Szaleństwo świątecznych zakupów w październiku. To zdjęcie może szokować
Nie za wcześnie? Oto jest pytanie. Oczekiwania klientów mogą w tym roku zostać zaspokojone wyjątkowo szybko. W jednym z krakowskich marketów można bowiem kupić już… żywą choinkę. Tym samym mieszkańcy stolicy Małopolski mogą szykować się na święta. W październiku.
Fakt, że ozdoby bożonarodzeniowe pojawiają się w sklepach na długo przed świętami, przestał nas już dziwić. Do tej pory jednak markety najpierw ustawiały w szeregach znicze i cmentarne wiązanki, przygotowane na święto zmarłych. Tych było pełno w październiku, aby już na początku listopada mogły ustąpić miejsca bombkom, figurkom świątecznym czy choinkom.
W tym roku niektórzy zdają się myśleć o świętach zdecydowanie wcześniej, bo już w połowie października.
Czekoladowe ozdoby i adwentowe kalendarze. Jesteśmy gotowi na święta
Na sklepowych półkach już od dłuższego czasu znaleźć możemy świąteczne ozdoby. W niektórych sklepach bożonarodzeniowy klimat zapanował już we wrześniu. Obecnie możemy do woli przebierać w świątecznych łakociach, kupując między innymi kalendarz adwentowy. Ten na rozpakowanie będzie musiał jednak trochę poczekać.
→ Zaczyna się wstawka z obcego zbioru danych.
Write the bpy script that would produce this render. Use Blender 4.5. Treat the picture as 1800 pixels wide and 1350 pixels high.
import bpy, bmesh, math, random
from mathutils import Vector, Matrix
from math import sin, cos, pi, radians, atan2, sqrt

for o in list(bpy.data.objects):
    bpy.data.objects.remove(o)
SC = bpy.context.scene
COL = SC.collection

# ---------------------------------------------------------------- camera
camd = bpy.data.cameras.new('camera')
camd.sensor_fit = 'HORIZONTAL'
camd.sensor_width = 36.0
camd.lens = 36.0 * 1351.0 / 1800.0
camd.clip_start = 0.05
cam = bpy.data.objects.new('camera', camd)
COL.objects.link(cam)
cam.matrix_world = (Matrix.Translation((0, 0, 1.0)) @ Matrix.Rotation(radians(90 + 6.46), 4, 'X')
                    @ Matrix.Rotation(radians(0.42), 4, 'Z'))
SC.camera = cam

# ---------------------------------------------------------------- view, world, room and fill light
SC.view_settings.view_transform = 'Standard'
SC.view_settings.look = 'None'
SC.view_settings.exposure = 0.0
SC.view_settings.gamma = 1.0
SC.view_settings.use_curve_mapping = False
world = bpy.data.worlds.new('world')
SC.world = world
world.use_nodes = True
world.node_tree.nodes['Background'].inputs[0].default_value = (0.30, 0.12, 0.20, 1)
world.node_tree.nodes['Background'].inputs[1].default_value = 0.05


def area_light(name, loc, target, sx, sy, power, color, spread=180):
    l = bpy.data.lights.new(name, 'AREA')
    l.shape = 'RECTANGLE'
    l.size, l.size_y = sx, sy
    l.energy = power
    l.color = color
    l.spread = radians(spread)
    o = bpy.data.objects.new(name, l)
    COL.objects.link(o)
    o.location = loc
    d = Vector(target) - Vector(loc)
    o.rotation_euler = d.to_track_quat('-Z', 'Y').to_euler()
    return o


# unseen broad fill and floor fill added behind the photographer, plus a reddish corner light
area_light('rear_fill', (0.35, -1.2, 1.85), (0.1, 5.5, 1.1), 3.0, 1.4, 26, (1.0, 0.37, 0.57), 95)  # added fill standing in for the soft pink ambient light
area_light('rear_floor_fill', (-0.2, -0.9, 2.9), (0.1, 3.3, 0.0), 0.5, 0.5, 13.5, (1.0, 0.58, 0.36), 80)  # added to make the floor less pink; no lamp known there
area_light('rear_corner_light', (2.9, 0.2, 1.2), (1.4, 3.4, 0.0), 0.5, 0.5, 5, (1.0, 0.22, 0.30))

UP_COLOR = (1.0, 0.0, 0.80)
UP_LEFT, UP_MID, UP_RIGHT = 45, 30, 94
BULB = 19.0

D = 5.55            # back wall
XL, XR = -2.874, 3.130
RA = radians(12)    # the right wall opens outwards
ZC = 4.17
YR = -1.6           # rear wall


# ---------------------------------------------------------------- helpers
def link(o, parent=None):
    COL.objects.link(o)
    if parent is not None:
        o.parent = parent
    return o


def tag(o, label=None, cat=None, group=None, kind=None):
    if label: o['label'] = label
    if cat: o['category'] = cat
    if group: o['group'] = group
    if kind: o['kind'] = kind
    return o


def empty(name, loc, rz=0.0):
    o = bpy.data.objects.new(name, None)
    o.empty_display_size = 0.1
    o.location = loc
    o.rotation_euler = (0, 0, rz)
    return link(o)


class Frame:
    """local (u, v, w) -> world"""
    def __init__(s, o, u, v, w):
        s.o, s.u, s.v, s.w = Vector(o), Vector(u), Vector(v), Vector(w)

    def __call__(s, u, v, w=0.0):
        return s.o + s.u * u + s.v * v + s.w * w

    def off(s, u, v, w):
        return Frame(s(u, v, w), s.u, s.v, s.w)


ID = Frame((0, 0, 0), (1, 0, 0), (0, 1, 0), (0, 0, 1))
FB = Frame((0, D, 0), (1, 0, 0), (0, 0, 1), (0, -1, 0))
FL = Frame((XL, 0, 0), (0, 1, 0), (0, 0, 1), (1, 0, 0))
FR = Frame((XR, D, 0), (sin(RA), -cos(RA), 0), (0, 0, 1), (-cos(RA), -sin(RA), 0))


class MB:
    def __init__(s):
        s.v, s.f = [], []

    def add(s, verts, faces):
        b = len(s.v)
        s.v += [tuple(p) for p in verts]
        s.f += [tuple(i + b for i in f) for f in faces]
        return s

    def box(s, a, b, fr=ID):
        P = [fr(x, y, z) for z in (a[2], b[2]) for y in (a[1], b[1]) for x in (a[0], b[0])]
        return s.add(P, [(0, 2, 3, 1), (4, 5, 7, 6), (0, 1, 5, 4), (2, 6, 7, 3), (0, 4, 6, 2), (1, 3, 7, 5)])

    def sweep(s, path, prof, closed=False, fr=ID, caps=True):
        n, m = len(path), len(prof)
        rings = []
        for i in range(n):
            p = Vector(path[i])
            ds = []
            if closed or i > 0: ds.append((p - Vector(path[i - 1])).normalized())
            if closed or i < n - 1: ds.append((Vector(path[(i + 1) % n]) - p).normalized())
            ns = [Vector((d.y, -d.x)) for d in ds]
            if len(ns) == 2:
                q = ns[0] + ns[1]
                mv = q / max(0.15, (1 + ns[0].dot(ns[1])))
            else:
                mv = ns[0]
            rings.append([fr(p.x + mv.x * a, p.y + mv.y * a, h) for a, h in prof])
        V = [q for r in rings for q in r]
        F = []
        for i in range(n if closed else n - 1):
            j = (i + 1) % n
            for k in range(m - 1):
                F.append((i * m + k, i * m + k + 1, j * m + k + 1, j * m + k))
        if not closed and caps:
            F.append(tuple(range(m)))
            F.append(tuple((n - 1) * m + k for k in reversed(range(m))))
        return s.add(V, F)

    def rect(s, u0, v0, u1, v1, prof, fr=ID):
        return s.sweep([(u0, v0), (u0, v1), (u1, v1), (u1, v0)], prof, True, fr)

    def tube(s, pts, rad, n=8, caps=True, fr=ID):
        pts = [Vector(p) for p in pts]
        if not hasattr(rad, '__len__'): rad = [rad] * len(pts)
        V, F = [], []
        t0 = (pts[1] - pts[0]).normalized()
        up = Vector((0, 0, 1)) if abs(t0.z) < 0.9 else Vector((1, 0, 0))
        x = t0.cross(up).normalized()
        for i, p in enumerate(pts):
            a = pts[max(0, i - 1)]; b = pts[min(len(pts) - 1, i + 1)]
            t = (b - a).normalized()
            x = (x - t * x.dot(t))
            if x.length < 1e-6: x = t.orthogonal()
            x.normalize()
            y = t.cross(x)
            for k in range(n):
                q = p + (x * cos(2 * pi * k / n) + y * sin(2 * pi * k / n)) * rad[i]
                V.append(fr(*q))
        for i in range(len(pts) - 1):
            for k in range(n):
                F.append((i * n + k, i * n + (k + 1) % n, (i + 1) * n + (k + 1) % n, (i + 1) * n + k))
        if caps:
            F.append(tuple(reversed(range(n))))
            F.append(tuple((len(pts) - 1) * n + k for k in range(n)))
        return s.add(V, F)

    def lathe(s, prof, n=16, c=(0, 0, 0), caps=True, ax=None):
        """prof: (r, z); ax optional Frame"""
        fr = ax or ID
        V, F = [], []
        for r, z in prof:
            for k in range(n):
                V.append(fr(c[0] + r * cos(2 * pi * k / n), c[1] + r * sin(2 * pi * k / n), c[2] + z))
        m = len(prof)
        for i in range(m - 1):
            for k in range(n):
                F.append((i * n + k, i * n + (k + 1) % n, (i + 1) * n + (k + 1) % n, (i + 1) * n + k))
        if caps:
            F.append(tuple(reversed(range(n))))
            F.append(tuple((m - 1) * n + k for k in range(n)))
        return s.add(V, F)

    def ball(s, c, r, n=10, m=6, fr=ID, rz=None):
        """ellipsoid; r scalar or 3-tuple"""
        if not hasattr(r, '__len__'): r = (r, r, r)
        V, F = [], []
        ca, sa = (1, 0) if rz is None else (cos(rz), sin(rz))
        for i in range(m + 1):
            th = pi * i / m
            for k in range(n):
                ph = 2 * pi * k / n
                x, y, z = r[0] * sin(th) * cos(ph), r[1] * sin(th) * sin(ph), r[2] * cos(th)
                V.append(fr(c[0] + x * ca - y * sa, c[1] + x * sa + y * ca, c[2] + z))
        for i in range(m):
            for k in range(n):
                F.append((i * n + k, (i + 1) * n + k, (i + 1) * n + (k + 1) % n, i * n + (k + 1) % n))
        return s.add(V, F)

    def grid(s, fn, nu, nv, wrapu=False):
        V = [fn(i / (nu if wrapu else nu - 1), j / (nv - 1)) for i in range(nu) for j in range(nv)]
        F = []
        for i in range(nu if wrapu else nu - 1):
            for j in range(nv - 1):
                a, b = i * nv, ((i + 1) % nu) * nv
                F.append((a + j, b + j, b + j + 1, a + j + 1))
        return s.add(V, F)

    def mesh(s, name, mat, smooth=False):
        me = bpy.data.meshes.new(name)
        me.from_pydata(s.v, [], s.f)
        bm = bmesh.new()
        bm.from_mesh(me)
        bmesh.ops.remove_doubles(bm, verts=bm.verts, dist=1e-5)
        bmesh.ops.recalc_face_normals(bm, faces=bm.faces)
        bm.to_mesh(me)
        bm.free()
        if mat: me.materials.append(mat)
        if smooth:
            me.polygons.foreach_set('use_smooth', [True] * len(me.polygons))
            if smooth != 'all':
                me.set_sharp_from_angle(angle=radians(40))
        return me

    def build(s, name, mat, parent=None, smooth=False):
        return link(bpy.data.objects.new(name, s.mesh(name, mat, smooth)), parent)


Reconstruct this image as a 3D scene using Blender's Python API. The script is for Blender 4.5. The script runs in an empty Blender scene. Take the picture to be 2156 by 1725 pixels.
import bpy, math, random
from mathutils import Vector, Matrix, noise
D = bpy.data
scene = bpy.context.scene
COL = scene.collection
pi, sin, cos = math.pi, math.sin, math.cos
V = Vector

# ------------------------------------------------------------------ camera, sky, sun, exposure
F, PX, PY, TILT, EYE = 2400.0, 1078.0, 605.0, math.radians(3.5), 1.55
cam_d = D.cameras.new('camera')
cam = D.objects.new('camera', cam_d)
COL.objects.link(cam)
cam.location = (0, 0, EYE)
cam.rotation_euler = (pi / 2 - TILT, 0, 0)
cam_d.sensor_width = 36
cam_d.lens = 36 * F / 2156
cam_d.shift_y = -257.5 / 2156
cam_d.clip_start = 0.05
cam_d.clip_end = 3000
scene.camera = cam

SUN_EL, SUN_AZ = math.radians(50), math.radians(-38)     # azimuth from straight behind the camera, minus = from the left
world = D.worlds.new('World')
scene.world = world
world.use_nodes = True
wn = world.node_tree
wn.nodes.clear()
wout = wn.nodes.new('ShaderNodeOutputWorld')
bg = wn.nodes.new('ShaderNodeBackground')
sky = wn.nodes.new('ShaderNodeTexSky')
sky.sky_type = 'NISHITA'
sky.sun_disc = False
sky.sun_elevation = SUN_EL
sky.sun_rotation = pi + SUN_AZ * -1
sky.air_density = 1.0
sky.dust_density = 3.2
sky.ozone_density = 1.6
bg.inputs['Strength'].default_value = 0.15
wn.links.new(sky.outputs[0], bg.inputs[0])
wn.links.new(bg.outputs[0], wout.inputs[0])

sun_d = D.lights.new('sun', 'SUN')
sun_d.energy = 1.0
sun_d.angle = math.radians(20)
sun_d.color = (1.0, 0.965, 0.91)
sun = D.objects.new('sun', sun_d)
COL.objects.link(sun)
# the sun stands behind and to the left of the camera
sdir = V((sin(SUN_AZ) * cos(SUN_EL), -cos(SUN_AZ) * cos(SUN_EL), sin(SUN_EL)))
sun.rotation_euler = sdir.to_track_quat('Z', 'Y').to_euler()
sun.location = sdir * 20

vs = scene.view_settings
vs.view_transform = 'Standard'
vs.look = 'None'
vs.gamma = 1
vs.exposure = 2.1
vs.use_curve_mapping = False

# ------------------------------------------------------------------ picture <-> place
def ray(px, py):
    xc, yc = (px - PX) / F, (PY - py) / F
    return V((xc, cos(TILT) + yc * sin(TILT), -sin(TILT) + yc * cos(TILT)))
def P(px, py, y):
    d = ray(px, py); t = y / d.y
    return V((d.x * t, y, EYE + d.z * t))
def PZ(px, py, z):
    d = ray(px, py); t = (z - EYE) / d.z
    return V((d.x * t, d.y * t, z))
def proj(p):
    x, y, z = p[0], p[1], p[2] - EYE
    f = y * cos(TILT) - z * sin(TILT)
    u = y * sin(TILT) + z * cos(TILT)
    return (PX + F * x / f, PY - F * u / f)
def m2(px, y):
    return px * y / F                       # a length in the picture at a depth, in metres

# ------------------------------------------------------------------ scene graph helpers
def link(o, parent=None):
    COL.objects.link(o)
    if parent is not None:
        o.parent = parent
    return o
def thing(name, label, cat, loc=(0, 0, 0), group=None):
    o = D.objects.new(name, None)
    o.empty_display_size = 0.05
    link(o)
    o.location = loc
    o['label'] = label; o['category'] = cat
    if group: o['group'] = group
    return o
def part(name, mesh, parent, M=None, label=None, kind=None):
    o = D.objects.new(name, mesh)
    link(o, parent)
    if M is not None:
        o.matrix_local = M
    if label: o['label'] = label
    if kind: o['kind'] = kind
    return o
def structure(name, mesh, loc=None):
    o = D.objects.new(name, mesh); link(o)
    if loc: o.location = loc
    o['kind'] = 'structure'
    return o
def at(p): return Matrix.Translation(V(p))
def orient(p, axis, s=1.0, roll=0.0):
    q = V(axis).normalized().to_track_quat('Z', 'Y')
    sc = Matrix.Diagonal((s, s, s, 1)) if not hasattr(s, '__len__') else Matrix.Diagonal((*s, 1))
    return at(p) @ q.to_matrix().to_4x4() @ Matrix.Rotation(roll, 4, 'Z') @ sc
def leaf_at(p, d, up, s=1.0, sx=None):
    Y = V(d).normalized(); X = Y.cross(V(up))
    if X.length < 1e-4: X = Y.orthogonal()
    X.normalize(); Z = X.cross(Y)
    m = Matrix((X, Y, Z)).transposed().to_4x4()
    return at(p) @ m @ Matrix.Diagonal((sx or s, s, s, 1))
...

Tymczasem, jak donosi jedna z naszych czytelniczek, święta mogą poczuć już mieszkańcy Krakowa. I to dosłownie. W jednym z tamtejszych marketów budowlanych pojawiły się żywe choinki.
Najchętniej czytane:
Mimo wszystko jednak choinki, mimo iż budzą skojarzenia ze świętami, można potraktować jako asortyment ogrodniczy. Wielu z nas z chęcią sadzi je w ogrodach również w czasie, który nie kojarzy się bezpośrednio z Bożym Narodzeniem. Co więcej, kupiona teraz i zasadzona przy domu, może cieszyć swoim wyglądem aż do grudnia. Wtedy też możemy umieścić ją w mieszkaniu, a świąteczny zapach świeżego drzewka będzie nam towarzyszył przez kolejne tygodnie.
"To Boże Narodzenie jest już w październiku?"
Co o podobnych, stosowanych przez sklepy zabiegach sądzą sami zainteresowani? Zapytaliśmy o to internautów. Część z nich przeciera oczy ze zdumienia, otwarcie pytając, czy Boże Narodzenie jest już w październiku. Zdecydowana większość nie jest jednak zdziwiona podobnym obrotem sprawy.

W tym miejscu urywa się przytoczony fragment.